Shoutin' Into the Fog: Growing up on Maine's Ragged Edge is a gritty Depression-era memoir of life in Midcoast Maine. Author Thomas Hanna grew up in the village of Five Islands on Georgetown Island, in a small, crowded bungalow pieced together on the edge of a swamp with secondhand wood and cardboard. He was the eldest son and the second of eight children born to his young mother and his father, a World War I veteran big on dreams, but low on luck.
During Hanna's early years, there were some bright moments despite the privation, but as the years wore on, times were often unbearable. He wrote of eating only rice and raisins for days on end, the embarrassment of "being on the town," his growing resentment toward a father he desperately wanted to be close to, and, ultimately, his bitterness at becoming the man of the family at the tender age of 14. But, it is also a tale of growing up, of collecting Hoodsie cup lids, moonlit toboggan rides, and life in a small village. It was only after serving in the U.S. Navy during the end of World War II, far from the poverty and despair of his childhood, that Hanna found personal salvation.

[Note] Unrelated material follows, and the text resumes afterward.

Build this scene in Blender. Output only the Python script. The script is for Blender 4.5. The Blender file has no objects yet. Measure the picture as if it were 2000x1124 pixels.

Drawing on insight gleaned from his 80 years, Hanna's Shoutin' into the Fog is a book written with sensitivity, humor, and subtle emotion about a hardscrabble way of life, old-time Maine, and the meaning of both family and forgiveness. His personal tale casts an honest light not only on his own family, but helps illuminate a way of life common to the coast in the 1920s and 1930s that is slowly fading from memory.
Shoutin' into the Fog
Written by Thomas Hanna
Binding: Softcover
Pages: 306
Genre: Memoir | Nonfiction
Ages: All
ISBN: 978-0-976323-18-1
Publication Date: 2006
Dimensions: 5.5 x 8.5 x 0.75
Shipping Weight: 0.82 lbs.
Thomas L. Hanna (1926-2008) was a longtime resident of Bath, Maine. Raised in the midcoast village of Five Islands on Georgetown Island, he left Maine at seventeen to join the U.S. Navy during World War II, and eventually made the navy his career. He retired as a Senior Chief Operations Specialist after twenty years in service, and began a second career as a value engineer at Bath Iron Works. He retired from BIW in 1988 after twenty-two years. Then, using the writing skills he had honed during his career, he began writing for publication. His articles appeared in Down East, Reminisce, and Good Old Days.